Border expansion should be manual

Your basically arguing that it is stupid of water to run to the see, if it can be used to irrigate a desert. The water couldn't care less. Usefulness does not enter into the equation for cultural expansion (or only as a small bias), the culture simply goes where it is easiest to go, like water.

By that logic then, it should always expand to the tile that offers the fewest resources which is not always the case (and would frequently result in cities with only a handful of workable tiles and a bunch outside of that 3-tile radius). I've had a number of times where the first tile a city expands to is a high-yield tile. Things like sheep generally don't resist culture anyways. :) I'm not against buying tiles in the worktable radius (I do it all of the time), I just think it should put emphasis on usable tiles first.
 
Just so I understand your reference to previous games, in what version of Civ did I previously have player choice on my expanding boundaries? That choice level seems to have been taken away so thoroughly that I don't remember its loss. Silly me, I thought I was given more choice and control with the buy tile option than I had before.

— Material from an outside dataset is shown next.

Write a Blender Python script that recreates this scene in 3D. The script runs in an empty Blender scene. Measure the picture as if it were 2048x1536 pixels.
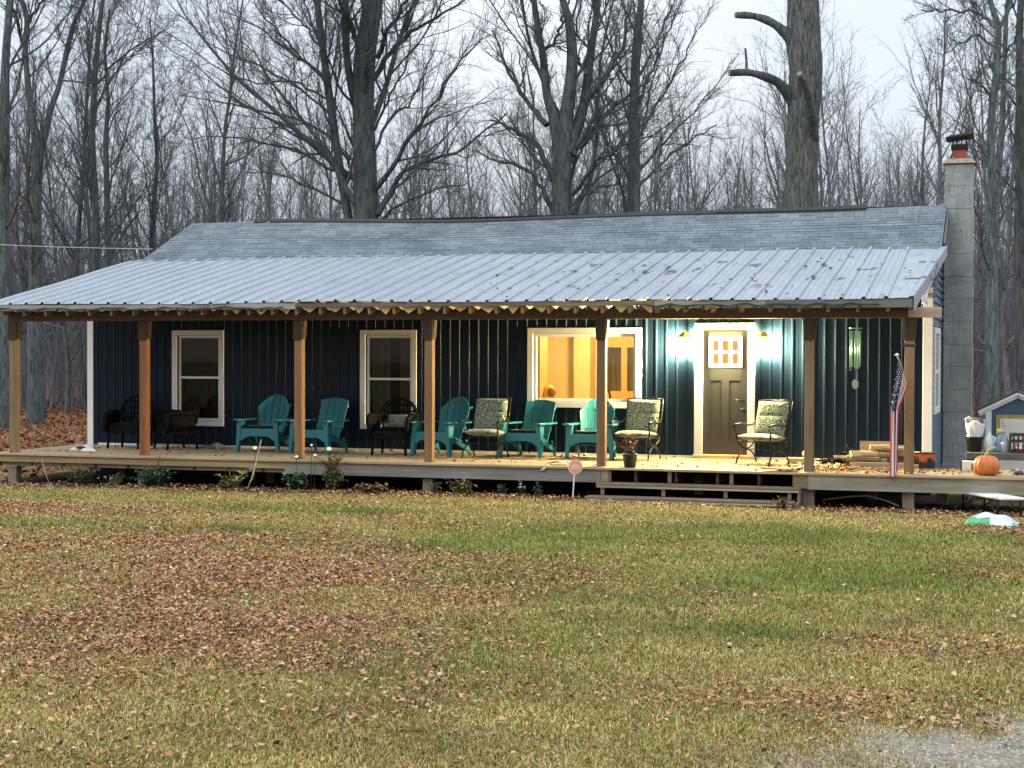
import bpy, math, random
import numpy as np
from mathutils import Vector, Matrix

S = bpy.context.scene
COL = S.collection
rad = math.radians
rng = np.random.default_rng(7)
random.seed(7)

# ------------------------------------------------------------------ camera
CAM_P = np.array([1.6857, -23.1259, 1.6507])
CAM_R = np.array([0.95398724, 0.29983335, 0.00288214])
CAM_U = np.array([-0.00823474, 0.01658985, 0.99982847])
CAM_F = np.array([-0.29973411, 0.95384733, -0.01829555])
FPX = 3235.63                                   # focal length in pixels of the 2048 px wide photo
cd = bpy.data.cameras.new("camera")
cam = bpy.data.objects.new("camera", cd)
COL.objects.link(cam)
cd.sensor_width = 36.0
cd.lens = 36.0 * FPX / 2048.0
cd.clip_start = 0.1
cd.clip_end = 2000.0
cam.matrix_world = Matrix(((CAM_R[0], CAM_U[0], -CAM_F[0], CAM_P[0]), (CAM_R[1], CAM_U[1], -CAM_F[1], CAM_P[1]),
                           (CAM_R[2], CAM_U[2], -CAM_F[2], CAM_P[2]), (0, 0, 0, 1)))
S.camera = cam

# ------------------------------------------------------------------ light
W = bpy.data.worlds.new("World")
S.world = W
W.use_nodes = True
nt = W.node_tree
nt.nodes.clear()
wo = nt.nodes.new("ShaderNodeOutputWorld")
bg = nt.nodes.new("ShaderNodeBackground")
sky = nt.nodes.new("ShaderNodeTexSky")
sky.sky_type = 'NISHITA'
sky.sun_disc = False
sky.sun_elevation = rad(14)
sky.sun_rotation = rad(200)
sky.air_density = 1.0
sky.dust_density = 2.0
tc = nt.nodes.new("ShaderNodeTexCoord")
mp = nt.nodes.new("ShaderNodeMapping")
mp.inputs['Scale'].default_value = (1.2, 1.2, 3.0)
cn = nt.nodes.new("ShaderNodeTexNoise")
cn.inputs['Scale'].default_value = 1.6
cn.inputs['Detail'].default_value = 4
cr = nt.nodes.new("ShaderNodeValToRGB")
cr.color_ramp.elements[0].position = 0.3
cr.color_ramp.elements[0].color = (7.3, 8.2, 9.4, 1)
cr.color_ramp.elements[1].position = 0.75
cr.color_ramp.elements[1].color = (10.2, 10.8, 11.4, 1)
mx = nt.nodes.new("ShaderNodeMix")
mx.data_type = 'RGBA'
mx.inputs['Factor'].default_value = 0.88          # the cloud sheet covers nearly all of the clear sky
nt.links.new(tc.outputs['Generated'], mp.inputs['Vector'])
nt.links.new(mp.outputs['Vector'], cn.inputs['Vector'])
nt.links.new(cn.outputs['Fac'], cr.inputs['Fac'])
nt.links.new(sky.outputs['Color'], mx.inputs[6])
nt.links.new(cr.outputs['Color'], mx.inputs[7])
sz = nt.nodes.new("ShaderNodeSeparateXYZ")
nt.links.new(tc.outputs['Generated'], sz.inputs[0])
ov = nt.nodes.new("ShaderNodeMapRange")               # an overcast sky is about three times brighter overhead than low down
ov.inputs[1].default_value = 0.0; ov.inputs[2].default_value = 1.0; ov.inputs[3].default_value = 0.68; ov.inputs[4].default_value = 2.3
nt.links.new(sz.outputs['Z'], ov.inputs[0])
sc_ = nt.nodes.new("ShaderNodeVectorMath"); sc_.operation = 'SCALE'
nt.links.new(mx.outputs[2], sc_.inputs[0]); nt.links.new(ov.outputs[0], sc_.inputs['Scale'])
nt.links.new(sc_.outputs[0], bg.inputs['Color'])
bg.inputs['Strength'].default_value = 0.09
nt.links.new(bg.outputs['Background'], wo.inputs['Surface'])

sd = bpy.data.lights.new("sun", 'SUN')
sd.energy = 0.5
sd.angle = rad(25)
sd.color = (1.0, 0.95, 0.88)
sun = bpy.data.objects.new("sun", sd)
COL.objects.link(sun)
sun.rotation_euler = (rad(48), 0, rad(-25))

S.view_settings.view_transform = 'Standard'
S.view_settings.look = 'None'
S.view_settings.exposure = 0.28
S.view_settings.gamma = 1.0
S.render.engine = 'CYCLES'
S.cycles.use_denoising = True
S.cycles.max_bounces = 6
S.cycles.diffuse_bounces = 3
S.cycles.transparent_max_bounces = 8
S.cycles.sample_clamp_indirect = 4.0


# ------------------------------------------------------------------ helpers
def ray(x, y):
    return CAM_F + CAM_R * (x - 1024) / FPX - CAM_U * (y - 768) / FPX


def at(x, y, Y):
    """where the sight line through a pixel of the photo meets the upright plane at depth Y"""
    d = ray(x, y)
    return CAM_P + d * (Y - CAM_P[1]) / d[1]


def hash2(ix, iy, seed):
    n = (ix * 374761393 + iy * 668265263 + seed * 974634777) & 0xFFFFFFFF
    n = ((n ^ (n >> 13)) * 1274126177) & 0xFFFFFFFF
    return ((n ^ (n >> 16)) & 0xFFFF) / 65535.0


def vnoise(x, y, seed=0):
    x = np.asarray(x, float); y = np.asarray(y, float)
    ix = np.floor(x).astype(np.int64); iy = np.floor(y).astype(np.int64)
    fx = x - ix; fy = y - iy
    fx = fx * fx * (3 - 2 * fx); fy = fy * fy * (3 - 2 * fy)
    a = hash2(ix, iy, seed); b = hash2(ix + 1, iy, seed); c = hash2(ix, iy + 1, seed); d = hash2(ix + 1, iy + 1, seed)
    return (a * (1 - fx) + b * fx) * (1 - fy) + (c * (1 - fx) + d * fx) * fy


def fbm(x, y, seed=0, o=4):
    t = 0; a = 0.5; s = 0
    for k in range(o):
        t = t + a * vnoise(np.asarray(x) * 2 ** k, np.asarray(y) * 2 ** k, seed + k * 17); s += a; a *= 0.55
    return t / s


def gz(x, y):
    x = np.asarray(x, float); y = np.asarray(y, float)
    z = -0.5 + 0.027 * np.clip(-y, 0, 60)
    z = z + 0.018 * np.clip(y - 14, 0, 200)
    z = z + 0.05 * np.exp(-((x + 7) / 3.5) ** 2) * np.exp(-((y + 0.5) / 1.2) ** 2)
    z = z + 0.05 * (fbm(x * 0.35, y * 0.35, 3, 3) - 0.5)
    return z


OFF = {}


def tag(o, label=None, cat=None, group=None, kind=None):
    if label: o["label"] = label
    if cat: o["category"] = cat
    if group: o["group"] = group
    if kind: o["kind"] = kind
    return o


def thing(name, label, cat, loc=(0, 0, 0), rz=0.0, group=None):
    o = bpy.data.objects.new(name, None)
    o.empty_display_size = 0.1
    COL.objects.link(o)
    o.location = loc
    o.rotation_euler = (0, 0, rz)
    OFF[o.name] = np.array(loc, float)
    return tag(o, label, cat, group)


def dup(root, loc, rz, label=None, group=None):
    r = root.copy(); COL.objects.link(r)
    r.location = loc; r.rotation_euler = (0, 0, rz)
    if label: r["label"] = label
    if group: r["group"] = group
    for ch in list(root.children):
        c = ch.copy(); COL.objects.link(c); c.parent = r
        for g in list(ch.children):
            d = g.copy(); COL.objects.link(d); d.parent = c
    return r


def mesh_np(name, V, F, cols=None, smooth=False):
    """V (n,3), F list of (m,k) index arrays"""
    me = bpy.data.meshes.new(name)
    V = np.ascontiguousarray(V, dtype=np.float32)
    me.vertices.add(len(V)); me.vertices.foreach_set("co", V.ravel())
    li = np.concatenate([f.ravel() for f in F]).astype(np.int32)
    tot = np.concatenate([np.full(len(f), f.shape[1], np.int32) for f in F])
    st = np.concatenate([[0], np.cumsum(tot)[:-1]]).astype(np.int32)
    me.loops.add(len(li)); me.loops.foreach_set("vertex_index", li)
    me.polygons.add(len(st)); me.polygons.foreach_set("loop_start", st)
    if smooth: me.polygons.foreach_set("use_smooth", np.ones(len(st), bool))
    if cols is not None:
        a = me.attributes.new("Col", 'FLOAT_COLOR', 'POINT')
        c = np.ones((len(V), 4), np.float32); c[:, :3] = cols
        a.data.foreach_set("color", c.ravel())
    me.update(calc_edges=True)
    return me


def link_mesh(name, me, mat, parent=None):
    o = bpy.data.objects.new(name, me); COL.objects.link(o)
    for m in (mat if isinstance(mat, (list, tuple)) else [mat]): me.materials.append(m)
    if parent is not None: o.parent = parent
    return o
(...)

No, you got automatic access to all of your tiles before. Now you get them metered out by the border expansion, and you eventually get the ability to use more for a given city.

So this is yet another example of a more constricted form of gameplay than we used to have.
 
I agree with the OP. I'd really like to choose where to expand - yes, it would devalue the need for buying tiles, but so what? If an improvement makes a feature most people don't even use that often redundant, it doesn't really matter, does it? You'd just have to modify America's UA a bit (maybe culture expansion cost is 25% cheaper)
 
Uh, what?
Isn't it exactly the opposite?
The current system gives you a choice.
If it always picked the best tile (or if it expanded in a ring), than there would be no choice.
If you could pick the tile manually, you would always pick the best tile and that would be it. This isn't really a choice as far as game design goes.

But how it works currently, you have an actual choice, a decision to make: Let it expand normally and just that, or use a bit of gold to both expand it quickly and select where to.

It's good game design for strategy games to let the player makes decisions, and this is what the current system is all about. Expand slowly and suboptimal, but for free, or use gold to expand quickly and optimally.

The core of the entire series has been your ability to choose how to develop your cities. Sometimes I pick a location because I want production; in other places I want population; still others are resource based. We get to control everything else, except the way that the tiles become available. And the current algorithm funnels your cities into a very particular set of choices. Forcing people to pay unless they want to play the game in a particular way is poor design.

For instance, new players probably don't realize that the third ring is almost useless until late in the development of a city. Or that it will be very expensive to use those hills. So you're setting a subtle trap for the inexperienced, and an annoyance for people who want to min/max or explore different strategies.

And the infuriating thing is that this change appears to have been motivated primarily by aesthetics (based on reading discussions with the designer.)

Adding a choice for people to play the game differently doesn't hurt the advocates here; it's the same as having worker automation available for people who want it. The resistance to such an idea is actually odd for me, given that the programming is pretty simple (check an option box at the start, and you get a pop-up when expansion occurs, perhaps with some restrictions on which tiles you can choose, e.g all second tier before any third tier.)
 
Yeah, I won't disagree that they could have added a pre-game option for manual border control, for those that want it. They have options for a lot of stuff, so they could have one for that too (perhaps they didn't expected it to be a polarizing issue).

Personally, I like the way it currently works, but I don't like the balancing of tile purchase prices. I believe purchase prices should be at least a bit lower, to make it more of an actual useful option.